Originally cast six years ago by a couple of WRVU DJs as a showcase of Nashville's electronic underground, the yearly Buzz & Click concert has gradually grown in scope, both sonically and geographically. As the event has begun highlighting a larger cross-section of the region's outsider music scene, those more traditional instruments finding their way into the annual showcase rarely find a traditional use, as experimentation and improvisation are the general rules of the day.
The previous five installments have ranged from pulverizing noise to plaintive atmospherics, sidestepping the image of ecstasy-addled raves that the term "electronica" usually conjures, but Buzz & Click VI is more meditative this time around. Not that this sixth lineup is without its helpings of brashness—there just aren't as many obstacles to the unadventurous listener as in the past. In no way is this a bad thing. If an annual experimental electronic music event's lineup were to remain static year after year, the curators would be best advised to get out of the curating business.
This year's lineup can be more or less divided into four lumps: laptop jockeys, pedal-worshipers, improvisers and Styches. That last group is composed of LYLAS members Kyle Hamlet and Kelli Shay Hix. Their acoustic guitar/violin combination might seem at odds with the showcase's mission statement, but their minimalism fits the general theme of the evening. Their instrumentation is put to more atmospheric uses, and the bedroom-style aesthetic of the project is in keeping with Buzz & Click tradition. It's an opportunity to present ideas one might have been keeping to oneself to a more-attentive-than-average audience.
The computer camp offers some familiar faces from previous years. Buzz & Click co-founder Jeremy Dickens' one-man laptop project Logickal dabbles in IDM. (Like most musical acronyms, IDM is very stupid—Intelligent Dance Music is a fairly silly title for a group of artists who typically exercise little consideration toward danceabilty.) But Dickens condenses the genre's finest into a pulsating, spacey blend that offers concessions to your groove-thang but plays a bit more to the dormitory bong-ripper set. Matt Pusti's DAAS project operates along similar lines. Better known by his Makeup and Vanity Set alias—Nashville's answer to (and improvement on) Justice—DAAS trades MAVS' anthemic qualities for more chaotic impulses.

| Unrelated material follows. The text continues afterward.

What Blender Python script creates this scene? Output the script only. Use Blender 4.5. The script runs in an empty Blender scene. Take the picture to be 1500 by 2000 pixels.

Jensen Sportag and Oliver Dodd's offerings bridge the gap between the club and the outsider tendencies of the rest of the lineup, with the electro-pop of the former serving as the city's go-to dance party fodder. Dodd strips away that sheen in favor of a trancey and decidedly less glossy version of what was once upon a time called techno. Synapse Trap contrasts that with a kitchen sink-approach to collaboration ranging from artsy-fartsy to collar-poppin'.
But the weirder stuff gets even better. B&C fixtures Bluff Duo champion unorthodoxy in their guitar and saxophone excursions, with little semblance of traditional song structure—think free jazz with gadgets. Leslie Keffer's now-infamous opening slot for Sonic Youth at City Hall polarized those in attendance, but her harsh power-electronics have attracted collaborations with Thurston Moore and landed her on an All Tomorrow's Parties lineup in the UK back in 2006. And locals 84001—criminally under-appreciated—craft gorgeous splashes of shoegazey drones out of guitar loops, synthesizers and live electronics.
The night's coup de grâce is Forrest Bride, fronted by Ben and Amy Marcantel and likely composed of a large portion of the evening's participants. The extreme ends of the night's previous sets get incorporated into this brilliant slab of freak folkin' Krautrock—just the thing to cap off the night.